Assembling the Dependent Claims

AuthorSlusky, Ronald D.
Pages123-137
CHAPTER ELEVEN
Assembling the Dependent Claims
A claim, be it in independent or dependent form, may recite any number
of features, each worthy of a fallback feature claim.1It may also include
any number of terms, each worthy of being backstopped by a definition
claim.2
How are all these claims to be arranged? They could all be made to
depend as peers from the parent claim. Or they could be strung out in a
chain, each claim depending from the next. Mix-and-match combinations
of these are also possible. The number of claims required to cover all the
possibilities is usually prohibitive, however, and so choices need to be
made. This chapter presents guidelines for making those choices and, in so
doing, implementing a successful Planned Retreat for the invention.
The Chaining Dilemma
Figure 11-1(A) depicts a claim family comprising claims 1–4. The broad
invention is claimed in independent claim 1. A terminology definition X
is recited in dependent claim 2. Fallback features A and B are recited in
claims 3 and 4, respectively.3This is referred to as a claim chain because
the claims are linked one to the next. Claim 4 depends from claim 3,
which depends from claim 2, which depends from claim 1.
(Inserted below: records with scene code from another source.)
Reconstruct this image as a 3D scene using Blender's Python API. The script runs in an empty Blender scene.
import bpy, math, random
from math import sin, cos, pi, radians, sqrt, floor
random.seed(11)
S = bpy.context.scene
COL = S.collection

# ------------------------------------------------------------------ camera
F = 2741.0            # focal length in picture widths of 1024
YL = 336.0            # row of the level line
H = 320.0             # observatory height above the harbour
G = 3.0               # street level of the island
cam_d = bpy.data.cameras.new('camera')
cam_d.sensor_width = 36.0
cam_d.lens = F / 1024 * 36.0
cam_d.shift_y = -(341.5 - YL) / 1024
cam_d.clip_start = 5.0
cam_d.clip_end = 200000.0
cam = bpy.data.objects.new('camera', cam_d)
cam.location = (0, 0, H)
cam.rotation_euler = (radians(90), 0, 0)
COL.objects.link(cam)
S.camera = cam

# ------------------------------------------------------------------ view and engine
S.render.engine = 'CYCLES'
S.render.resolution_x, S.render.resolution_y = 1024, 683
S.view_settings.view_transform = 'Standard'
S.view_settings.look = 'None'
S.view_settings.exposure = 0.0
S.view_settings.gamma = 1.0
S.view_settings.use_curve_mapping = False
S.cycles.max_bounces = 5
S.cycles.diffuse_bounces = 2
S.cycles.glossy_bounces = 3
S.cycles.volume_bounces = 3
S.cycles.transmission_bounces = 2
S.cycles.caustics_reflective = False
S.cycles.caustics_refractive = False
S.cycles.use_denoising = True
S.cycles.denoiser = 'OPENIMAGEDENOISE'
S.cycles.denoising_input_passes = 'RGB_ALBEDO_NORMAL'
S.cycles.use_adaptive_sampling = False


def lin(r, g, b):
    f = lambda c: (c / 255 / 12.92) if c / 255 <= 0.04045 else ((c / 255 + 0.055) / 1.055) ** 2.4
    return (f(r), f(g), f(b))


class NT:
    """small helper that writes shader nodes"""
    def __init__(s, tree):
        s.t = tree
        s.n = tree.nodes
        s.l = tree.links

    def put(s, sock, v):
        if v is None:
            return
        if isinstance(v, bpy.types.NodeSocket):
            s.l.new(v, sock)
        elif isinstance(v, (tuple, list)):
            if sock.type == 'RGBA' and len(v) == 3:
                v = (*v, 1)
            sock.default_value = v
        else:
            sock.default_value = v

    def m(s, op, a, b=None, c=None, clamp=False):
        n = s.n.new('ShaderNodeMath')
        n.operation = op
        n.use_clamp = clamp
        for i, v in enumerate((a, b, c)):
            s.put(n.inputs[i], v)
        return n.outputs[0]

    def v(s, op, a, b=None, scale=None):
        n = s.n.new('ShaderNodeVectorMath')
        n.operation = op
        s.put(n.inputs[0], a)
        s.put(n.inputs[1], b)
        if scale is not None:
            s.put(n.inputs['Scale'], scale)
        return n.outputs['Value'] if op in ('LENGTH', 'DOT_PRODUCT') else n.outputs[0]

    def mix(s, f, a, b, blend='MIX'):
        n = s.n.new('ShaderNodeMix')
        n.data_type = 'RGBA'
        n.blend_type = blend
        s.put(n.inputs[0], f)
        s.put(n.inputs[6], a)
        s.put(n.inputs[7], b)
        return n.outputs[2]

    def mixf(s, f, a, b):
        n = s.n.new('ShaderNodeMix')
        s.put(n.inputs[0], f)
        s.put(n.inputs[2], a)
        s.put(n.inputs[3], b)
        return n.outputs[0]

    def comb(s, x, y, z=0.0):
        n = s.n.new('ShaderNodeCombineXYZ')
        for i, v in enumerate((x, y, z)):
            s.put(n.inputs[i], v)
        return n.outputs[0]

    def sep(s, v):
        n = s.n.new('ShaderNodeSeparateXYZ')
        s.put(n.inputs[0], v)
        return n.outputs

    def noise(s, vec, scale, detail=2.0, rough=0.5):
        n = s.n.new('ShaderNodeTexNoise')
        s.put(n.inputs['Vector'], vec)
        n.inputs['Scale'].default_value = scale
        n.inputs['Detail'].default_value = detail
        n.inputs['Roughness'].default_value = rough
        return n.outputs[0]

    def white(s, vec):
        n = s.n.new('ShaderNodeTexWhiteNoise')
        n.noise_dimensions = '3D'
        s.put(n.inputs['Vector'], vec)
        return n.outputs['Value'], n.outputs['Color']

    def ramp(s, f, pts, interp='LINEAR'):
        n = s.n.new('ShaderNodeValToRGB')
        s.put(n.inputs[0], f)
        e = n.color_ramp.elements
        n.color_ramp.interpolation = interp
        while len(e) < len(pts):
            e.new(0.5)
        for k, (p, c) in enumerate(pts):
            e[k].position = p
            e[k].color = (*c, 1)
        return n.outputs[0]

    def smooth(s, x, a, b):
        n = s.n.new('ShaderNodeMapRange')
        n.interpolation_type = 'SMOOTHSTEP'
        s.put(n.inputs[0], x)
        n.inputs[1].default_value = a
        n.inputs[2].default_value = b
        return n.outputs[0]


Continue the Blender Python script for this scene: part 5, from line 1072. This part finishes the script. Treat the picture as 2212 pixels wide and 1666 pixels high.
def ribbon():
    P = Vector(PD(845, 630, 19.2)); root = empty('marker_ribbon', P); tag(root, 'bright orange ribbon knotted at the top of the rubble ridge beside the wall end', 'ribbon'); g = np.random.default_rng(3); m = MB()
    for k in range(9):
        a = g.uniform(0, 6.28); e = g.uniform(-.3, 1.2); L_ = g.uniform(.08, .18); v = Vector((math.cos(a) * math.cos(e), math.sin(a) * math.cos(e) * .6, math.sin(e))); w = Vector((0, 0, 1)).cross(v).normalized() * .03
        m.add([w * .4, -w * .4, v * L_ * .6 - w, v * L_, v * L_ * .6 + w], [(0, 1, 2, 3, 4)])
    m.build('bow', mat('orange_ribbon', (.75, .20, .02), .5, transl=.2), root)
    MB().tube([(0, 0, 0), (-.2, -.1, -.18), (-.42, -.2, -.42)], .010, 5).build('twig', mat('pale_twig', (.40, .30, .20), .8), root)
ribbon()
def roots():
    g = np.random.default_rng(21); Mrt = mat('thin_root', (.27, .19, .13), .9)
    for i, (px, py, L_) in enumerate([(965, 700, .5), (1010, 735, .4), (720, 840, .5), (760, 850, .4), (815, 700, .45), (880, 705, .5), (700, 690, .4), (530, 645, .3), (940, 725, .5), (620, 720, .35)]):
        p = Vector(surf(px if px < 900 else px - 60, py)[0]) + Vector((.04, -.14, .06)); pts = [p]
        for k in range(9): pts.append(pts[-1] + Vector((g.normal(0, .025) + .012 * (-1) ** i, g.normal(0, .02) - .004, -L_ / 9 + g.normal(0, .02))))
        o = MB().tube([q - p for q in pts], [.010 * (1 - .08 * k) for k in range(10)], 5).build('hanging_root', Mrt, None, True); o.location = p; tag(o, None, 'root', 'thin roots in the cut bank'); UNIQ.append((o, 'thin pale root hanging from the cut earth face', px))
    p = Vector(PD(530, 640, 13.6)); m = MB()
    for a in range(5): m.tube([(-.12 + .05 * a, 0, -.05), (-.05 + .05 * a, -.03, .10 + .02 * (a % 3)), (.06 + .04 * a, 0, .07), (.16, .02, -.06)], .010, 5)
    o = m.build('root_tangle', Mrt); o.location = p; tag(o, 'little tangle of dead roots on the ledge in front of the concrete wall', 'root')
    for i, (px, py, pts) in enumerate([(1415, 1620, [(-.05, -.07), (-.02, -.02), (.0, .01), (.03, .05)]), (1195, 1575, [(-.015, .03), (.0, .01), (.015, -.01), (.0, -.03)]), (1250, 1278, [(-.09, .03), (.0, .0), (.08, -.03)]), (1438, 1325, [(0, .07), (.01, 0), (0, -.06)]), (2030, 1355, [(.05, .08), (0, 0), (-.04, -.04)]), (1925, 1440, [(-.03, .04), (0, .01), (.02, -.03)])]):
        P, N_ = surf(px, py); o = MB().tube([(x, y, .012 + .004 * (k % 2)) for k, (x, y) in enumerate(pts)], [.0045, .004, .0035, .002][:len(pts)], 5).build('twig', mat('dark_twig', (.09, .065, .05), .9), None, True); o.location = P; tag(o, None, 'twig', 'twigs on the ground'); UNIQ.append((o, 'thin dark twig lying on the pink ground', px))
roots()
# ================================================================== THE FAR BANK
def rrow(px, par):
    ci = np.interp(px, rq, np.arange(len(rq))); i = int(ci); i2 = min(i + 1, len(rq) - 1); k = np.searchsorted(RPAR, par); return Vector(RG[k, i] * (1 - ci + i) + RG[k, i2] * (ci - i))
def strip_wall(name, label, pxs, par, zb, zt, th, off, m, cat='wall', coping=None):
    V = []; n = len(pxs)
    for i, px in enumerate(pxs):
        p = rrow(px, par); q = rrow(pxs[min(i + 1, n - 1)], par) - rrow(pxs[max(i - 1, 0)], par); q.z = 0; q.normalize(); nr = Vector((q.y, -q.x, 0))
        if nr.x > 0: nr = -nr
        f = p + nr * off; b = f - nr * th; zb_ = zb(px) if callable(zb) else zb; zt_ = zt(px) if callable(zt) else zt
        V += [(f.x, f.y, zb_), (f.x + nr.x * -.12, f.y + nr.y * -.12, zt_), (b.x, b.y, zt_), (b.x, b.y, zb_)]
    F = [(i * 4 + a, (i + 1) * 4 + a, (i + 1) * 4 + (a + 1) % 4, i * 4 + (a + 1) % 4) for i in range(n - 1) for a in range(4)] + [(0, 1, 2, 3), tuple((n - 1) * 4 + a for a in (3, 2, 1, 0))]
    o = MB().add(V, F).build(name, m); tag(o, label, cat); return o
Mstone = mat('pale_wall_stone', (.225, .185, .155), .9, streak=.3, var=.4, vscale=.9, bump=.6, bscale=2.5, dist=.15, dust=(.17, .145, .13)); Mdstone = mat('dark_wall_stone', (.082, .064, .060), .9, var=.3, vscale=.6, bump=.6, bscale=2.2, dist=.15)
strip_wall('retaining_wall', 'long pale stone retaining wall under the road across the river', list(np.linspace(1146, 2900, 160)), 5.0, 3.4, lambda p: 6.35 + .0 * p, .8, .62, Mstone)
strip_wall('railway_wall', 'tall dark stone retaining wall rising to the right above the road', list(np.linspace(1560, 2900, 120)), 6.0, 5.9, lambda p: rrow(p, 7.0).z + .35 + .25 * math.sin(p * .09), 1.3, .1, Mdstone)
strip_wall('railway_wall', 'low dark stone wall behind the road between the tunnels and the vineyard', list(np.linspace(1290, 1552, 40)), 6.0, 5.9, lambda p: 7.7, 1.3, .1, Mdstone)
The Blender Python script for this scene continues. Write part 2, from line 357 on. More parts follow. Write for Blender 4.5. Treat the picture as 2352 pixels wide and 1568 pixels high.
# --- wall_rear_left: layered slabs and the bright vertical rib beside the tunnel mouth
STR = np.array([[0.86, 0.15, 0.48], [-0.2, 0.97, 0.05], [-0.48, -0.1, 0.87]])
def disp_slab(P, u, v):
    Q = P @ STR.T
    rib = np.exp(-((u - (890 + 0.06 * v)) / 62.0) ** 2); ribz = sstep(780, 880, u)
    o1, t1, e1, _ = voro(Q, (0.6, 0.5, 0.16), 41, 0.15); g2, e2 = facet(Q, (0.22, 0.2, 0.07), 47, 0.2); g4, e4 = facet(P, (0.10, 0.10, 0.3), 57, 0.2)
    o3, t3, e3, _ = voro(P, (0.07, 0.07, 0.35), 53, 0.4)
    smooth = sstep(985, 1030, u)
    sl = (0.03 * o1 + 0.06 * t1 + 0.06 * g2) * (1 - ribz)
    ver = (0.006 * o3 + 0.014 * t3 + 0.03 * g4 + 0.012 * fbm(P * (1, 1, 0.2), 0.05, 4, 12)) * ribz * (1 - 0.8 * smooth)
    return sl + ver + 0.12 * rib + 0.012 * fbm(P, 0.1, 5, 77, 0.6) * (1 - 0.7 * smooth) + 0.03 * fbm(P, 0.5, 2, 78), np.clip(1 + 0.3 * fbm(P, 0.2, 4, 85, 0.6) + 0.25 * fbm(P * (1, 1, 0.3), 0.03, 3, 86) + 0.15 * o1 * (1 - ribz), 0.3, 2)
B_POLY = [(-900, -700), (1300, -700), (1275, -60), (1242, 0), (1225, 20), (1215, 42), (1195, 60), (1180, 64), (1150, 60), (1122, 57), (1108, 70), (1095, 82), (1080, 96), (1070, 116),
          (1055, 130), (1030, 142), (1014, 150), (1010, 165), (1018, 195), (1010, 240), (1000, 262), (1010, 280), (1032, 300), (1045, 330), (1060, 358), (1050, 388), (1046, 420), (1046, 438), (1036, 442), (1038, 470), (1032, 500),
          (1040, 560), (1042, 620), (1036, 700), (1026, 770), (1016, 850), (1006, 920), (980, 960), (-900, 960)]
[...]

Figure 11-1(B) depicts a claim family in which the same dependent
claims are arranged as peers in a non-chained arrangement. Claims 5, 6,
and 7 are identical to claims 2, 3, and 4, respectively, except that claims 5,
6, and 7 all depend from claim 1 instead of being dependent from one
another.
The non-chained approach of Figure 11-1(B) maximizes the possibil-
ity that a competitor’s product will infringe at least one valid claim of the
claim family. If claim 1 proves to be invalid, infringement occurs as long
as the competitor’s product includes any one of the limitations X, A, and
B in conjunction with the limitations of claim 1. For example, claim 6 is
infringed as long as the competitor’s product includes fallback feature A
in conjunction with the limitations of claim 1. If the product also meets
limitations X or B, then that many more claims are infringed.